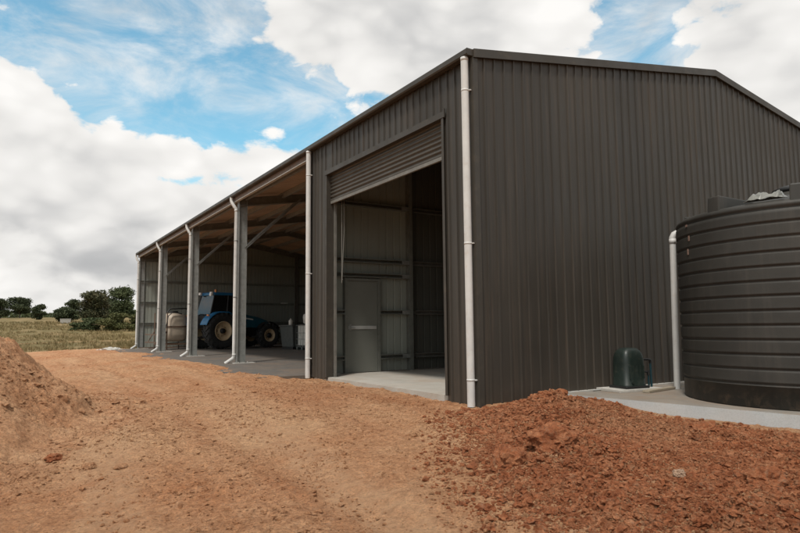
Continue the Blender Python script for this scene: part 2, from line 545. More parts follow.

---

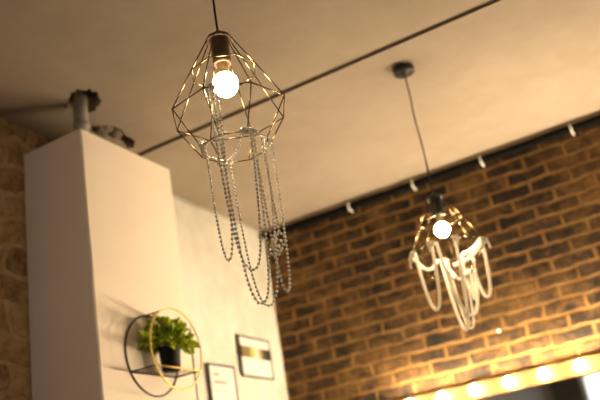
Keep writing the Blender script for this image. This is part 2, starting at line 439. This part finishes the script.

...

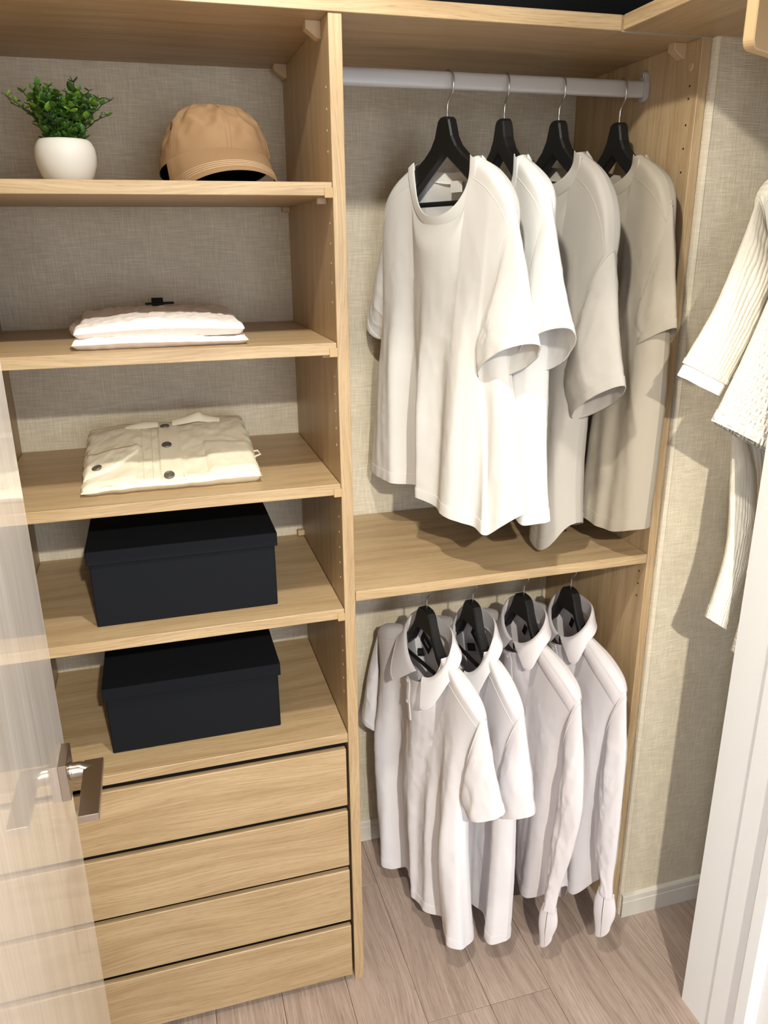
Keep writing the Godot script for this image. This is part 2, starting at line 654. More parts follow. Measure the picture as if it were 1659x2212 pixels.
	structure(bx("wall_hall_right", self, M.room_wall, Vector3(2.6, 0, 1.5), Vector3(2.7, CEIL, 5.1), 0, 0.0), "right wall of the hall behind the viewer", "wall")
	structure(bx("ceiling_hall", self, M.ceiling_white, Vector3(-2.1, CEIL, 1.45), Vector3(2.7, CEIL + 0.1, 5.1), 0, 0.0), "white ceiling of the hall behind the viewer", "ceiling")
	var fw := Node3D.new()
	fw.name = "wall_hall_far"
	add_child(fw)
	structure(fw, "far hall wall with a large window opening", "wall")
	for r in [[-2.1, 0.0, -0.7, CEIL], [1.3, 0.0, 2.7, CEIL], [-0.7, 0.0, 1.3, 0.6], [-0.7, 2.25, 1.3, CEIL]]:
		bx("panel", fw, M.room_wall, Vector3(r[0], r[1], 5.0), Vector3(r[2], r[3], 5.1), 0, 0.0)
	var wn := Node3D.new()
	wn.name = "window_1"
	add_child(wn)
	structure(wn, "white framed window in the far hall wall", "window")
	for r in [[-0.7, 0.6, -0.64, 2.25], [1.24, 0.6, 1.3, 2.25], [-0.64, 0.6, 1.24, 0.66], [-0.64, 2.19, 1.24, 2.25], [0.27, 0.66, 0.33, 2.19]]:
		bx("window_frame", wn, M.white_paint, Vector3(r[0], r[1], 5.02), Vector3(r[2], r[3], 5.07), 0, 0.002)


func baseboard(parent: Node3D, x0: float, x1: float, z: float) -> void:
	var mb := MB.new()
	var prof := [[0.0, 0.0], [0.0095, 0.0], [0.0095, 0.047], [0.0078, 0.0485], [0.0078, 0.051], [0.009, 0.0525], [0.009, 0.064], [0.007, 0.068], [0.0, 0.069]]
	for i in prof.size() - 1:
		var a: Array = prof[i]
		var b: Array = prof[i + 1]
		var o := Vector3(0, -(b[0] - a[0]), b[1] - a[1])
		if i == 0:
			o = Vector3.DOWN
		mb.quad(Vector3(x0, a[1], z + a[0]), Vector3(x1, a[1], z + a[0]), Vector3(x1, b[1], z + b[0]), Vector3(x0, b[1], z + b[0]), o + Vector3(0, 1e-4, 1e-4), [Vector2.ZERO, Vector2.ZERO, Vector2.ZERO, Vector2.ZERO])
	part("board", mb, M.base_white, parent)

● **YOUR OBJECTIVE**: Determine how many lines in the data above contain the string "follow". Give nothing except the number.

● **TASK SOLUTION**: 2